• Given information:
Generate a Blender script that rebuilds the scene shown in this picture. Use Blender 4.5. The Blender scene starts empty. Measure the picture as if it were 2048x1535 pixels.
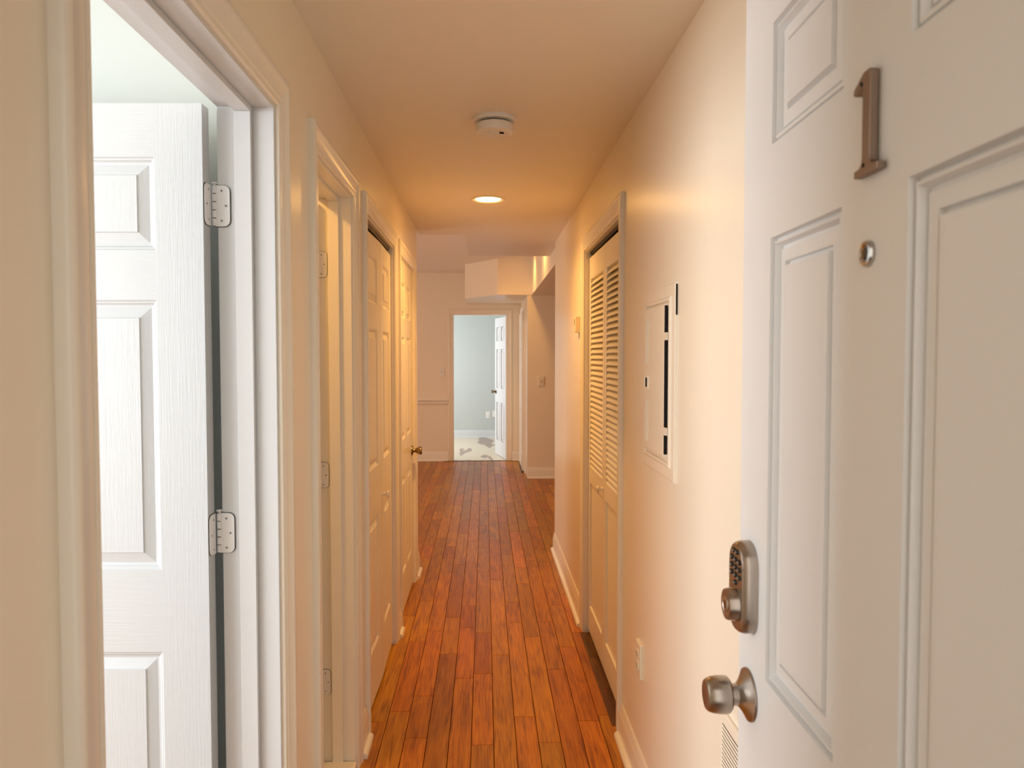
import bpy, bmesh, math, random
from mathutils import Vector, Matrix
random.seed(7)
sc = bpy.context.scene
COL = sc.collection

# ------------------------------------------------------------------ camera, world, lights, exposure
W, H, F = 2048.0, 1535.0, 1480.0
VPX, VPY, EYE = 970.0, 712.0, 1.45
yaw = math.atan((W / 2 - VPX) / F)
pitch = math.atan((H / 2 - VPY) / F * math.cos(yaw))
cam_d = bpy.data.cameras.new('camera')
cam_d.sensor_fit = 'HORIZONTAL'
cam_d.sensor_width = 36.0
cam_d.lens = F / W * 36.0
cam_d.clip_start = 0.02
cam_d.dof.use_dof = True
cam_d.dof.focus_distance = 2.6
cam_d.dof.aperture_fstop = 8.0
cam = bpy.data.objects.new('camera', cam_d)
COL.objects.link(cam)
cam.location = (0, 0, EYE)
cam.rotation_euler = (math.pi / 2 - pitch, 0, -yaw)
sc.camera = cam

world = bpy.data.worlds.new('sky')
sc.world = world
world.use_nodes = True
wb = world.node_tree.nodes['Background']
wb.inputs['Color'].default_value = (1.0, 0.955, 0.905, 1)
wb.inputs['Strength'].default_value = 1.05

def area_light(name, loc, rot, sx, sy, watts, color):
    d = bpy.data.lights.new(name, 'AREA')
    d.shape = 'RECTANGLE'; d.size = sx; d.size_y = sy
    d.energy = watts; d.color = color
    o = bpy.data.objects.new(name, d)
    o.location = loc; o.rotation_euler = rot
    COL.objects.link(o)
    return o
R90 = math.pi / 2
# daylight standing in three window openings (none of them in view)
area_light('bedroom_window_daylight', (-3.28, -0.02, 1.5), (0, -R90, 0), 1.4, 2.8, 122, (0.93, 0.97, 1.0))
area_light('living_room_window_daylight', (-4.1, 6.7, 1.4), (0, -R90, 0), 1.5, 2.2, 40, (1.0, 0.74, 0.56))
area_light('far_room_window_daylight', (-2.38, 11.9, 1.35), (0, -R90, 0), 1.5, 1.6, 58, (0.90, 0.95, 1.0))
LAMP_HALL, LAMP_LIVING, LAMP_BATH = 38.0, 12.0, 190.0
BEAM_HALL, BEAM_LIVING = 50.0, 18.0

sc.view_settings.view_transform = 'Standard'
sc.view_settings.look = 'None'
sc.view_settings.gamma = 1.0
sc.view_settings.use_curve_mapping = False
sc.view_settings.exposure = 0.67
sc.cycles.use_denoising = True
sc.cycles.max_bounces = 7
sc.cycles.diffuse_bounces = 4
sc.cycles.glossy_bounces = 3
sc.cycles.caustics_reflective = False
sc.cycles.caustics_refractive = False
sc.cycles.sample_clamp_indirect = 6.0

# ------------------------------------------------------------------ materials
def new_mat(name):
    m = bpy.data.materials.new(name); m.use_nodes = True
    nt = m.node_tree
    return m, nt, nt.nodes['Principled BSDF']

def paint(name, col, rough=0.4, bump_scale=350, bump=0.12, dist=0.0006, spec=0.5, stain=None):
    m, nt, b = new_mat(name)
    b.inputs['Base Color'].default_value = (*col, 1)
    b.inputs['Roughness'].default_value = rough
    b.inputs['Specular IOR Level'].default_value = spec
    tc = nt.nodes.new('ShaderNodeTexCoord')
    n = nt.nodes.new('ShaderNodeTexNoise')
    n.inputs['Scale'].default_value = bump_scale
    n.inputs['Detail'].default_value = 2
    nt.links.new(tc.outputs['Object'], n.inputs['Vector'])
    bp = nt.nodes.new('ShaderNodeBump')
    bp.inputs['Strength'].default_value = bump
    bp.inputs['Distance'].default_value = dist
    nt.links.new(n.outputs['Fac'], bp.inputs['Height'])
    nt.links.new(bp.outputs['Normal'], b.inputs['Normal'])
    if stain:
        n2 = nt.nodes.new('ShaderNodeTexNoise')
        n2.inputs['Scale'].default_value = stain[0]
        n2.inputs['Detail'].default_value = 5
        mp = nt.nodes.new('ShaderNodeMapping')
        mp.inputs['Scale'].default_value = (1.0, 1.0, 0.35)
        nt.links.new(tc.outputs['Object'], mp.inputs['Vector'])
        nt.links.new(mp.outputs['Vector'], n2.inputs['Vector'])
        cr = nt.nodes.new('ShaderNodeValToRGB')
        cr.color_ramp.elements[0].position = stain[1]; cr.color_ramp.elements[0].color = (*col, 1)
        cr.color_ramp.elements[1].position = stain[2]; cr.color_ramp.elements[1].color = (*stain[3], 1)
        nt.links.new(n2.outputs['Fac'], cr.inputs['Fac'])
        nt.links.new(cr.outputs['Color'], b.inputs['Base Color'])
    return m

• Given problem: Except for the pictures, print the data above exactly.

• Exercise output:
Generate a Blender script that rebuilds the scene shown in this picture. Use Blender 4.5. The Blender scene starts empty. Measure the picture as if it were 2048x1535 pixels.
import bpy, bmesh, math, random
from mathutils import Vector, Matrix
random.seed(7)
sc = bpy.context.scene
COL = sc.collection

# ------------------------------------------------------------------ camera, world, lights, exposure
W, H, F = 2048.0, 1535.0, 1480.0
VPX, VPY, EYE = 970.0, 712.0, 1.45
yaw = math.atan((W / 2 - VPX) / F)
pitch = math.atan((H / 2 - VPY) / F * math.cos(yaw))
cam_d = bpy.data.cameras.new('camera')
cam_d.sensor_fit = 'HORIZONTAL'
cam_d.sensor_width = 36.0
cam_d.lens = F / W * 36.0
cam_d.clip_start = 0.02
cam_d.dof.use_dof = True
cam_d.dof.focus_distance = 2.6
cam_d.dof.aperture_fstop = 8.0
cam = bpy.data.objects.new('camera', cam_d)
COL.objects.link(cam)
cam.location = (0, 0, EYE)
cam.rotation_euler = (math.pi / 2 - pitch, 0, -yaw)
sc.camera = cam

world = bpy.data.worlds.new('sky')
sc.world = world
world.use_nodes = True
wb = world.node_tree.nodes['Background']
wb.inputs['Color'].default_value = (1.0, 0.955, 0.905, 1)
wb.inputs['Strength'].default_value = 1.05

def area_light(name, loc, rot, sx, sy, watts, color):
    d = bpy.data.lights.new(name, 'AREA')
    d.shape = 'RECTANGLE'; d.size = sx; d.size_y = sy
    d.energy = watts; d.color = color
    o = bpy.data.objects.new(name, d)
    o.location = loc; o.rotation_euler = rot
    COL.objects.link(o)
    return o
R90 = math.pi / 2
# daylight standing in three window openings (none of them in view)
area_light('bedroom_window_daylight', (-3.28, -0.02, 1.5), (0, -R90, 0), 1.4, 2.8, 122, (0.93, 0.97, 1.0))
area_light('living_room_window_daylight', (-4.1, 6.7, 1.4), (0, -R90, 0), 1.5, 2.2, 40, (1.0, 0.74, 0.56))
area_light('far_room_window_daylight', (-2.38, 11.9, 1.35), (0, -R90, 0), 1.5, 1.6, 58, (0.90, 0.95, 1.0))
LAMP_HALL, LAMP_LIVING, LAMP_BATH = 38.0, 12.0, 190.0
BEAM_HALL, BEAM_LIVING = 50.0, 18.0

sc.view_settings.view_transform = 'Standard'
sc.view_settings.look = 'None'
sc.view_settings.gamma = 1.0
sc.view_settings.use_curve_mapping = False
sc.view_settings.exposure = 0.67
sc.cycles.use_denoising = True
sc.cycles.max_bounces = 7
sc.cycles.diffuse_bounces = 4
sc.cycles.glossy_bounces = 3
sc.cycles.caustics_reflective = False
sc.cycles.caustics_refractive = False
sc.cycles.sample_clamp_indirect = 6.0

# ------------------------------------------------------------------ materials
def new_mat(name):
    m = bpy.data.materials.new(name); m.use_nodes = True
    nt = m.node_tree
    return m, nt, nt.nodes['Principled BSDF']

def paint(name, col, rough=0.4, bump_scale=350, bump=0.12, dist=0.0006, spec=0.5, stain=None):
    m, nt, b = new_mat(name)
    b.inputs['Base Color'].default_value = (*col, 1)
    b.inputs['Roughness'].default_value = rough
    b.inputs['Specular IOR Level'].default_value = spec
    tc = nt.nodes.new('ShaderNodeTexCoord')
    n = nt.nodes.new('ShaderNodeTexNoise')
    n.inputs['Scale'].default_value = bump_scale
    n.inputs['Detail'].default_value = 2
    nt.links.new(tc.outputs['Object'], n.inputs['Vector'])
    bp = nt.nodes.new('ShaderNodeBump')
    bp.inputs['Strength'].default_value = bump
    bp.inputs['Distance'].default_value = dist
    nt.links.new(n.outputs['Fac'], bp.inputs['Height'])
    nt.links.new(bp.outputs['Normal'], b.inputs['Normal'])
    if stain:
        n2 = nt.nodes.new('ShaderNodeTexNoise')
        n2.inputs['Scale'].default_value = stain[0]
        n2.inputs['Detail'].default_value = 5
        mp = nt.nodes.new('ShaderNodeMapping')
        mp.inputs['Scale'].default_value = (1.0, 1.0, 0.35)
        nt.links.new(tc.outputs['Object'], mp.inputs['Vector'])
        nt.links.new(mp.outputs['Vector'], n2.inputs['Vector'])
        cr = nt.nodes.new('ShaderNodeValToRGB')
        cr.color_ramp.elements[0].position = stain[1]; cr.color_ramp.elements[0].color = (*col, 1)
        cr.color_ramp.elements[1].position = stain[2]; cr.color_ramp.elements[1].color = (*stain[3], 1)
        nt.links.new(n2.outputs['Fac'], cr.inputs['Fac'])
        nt.links.new(cr.outputs['Color'], b.inputs['Base Color'])
    return m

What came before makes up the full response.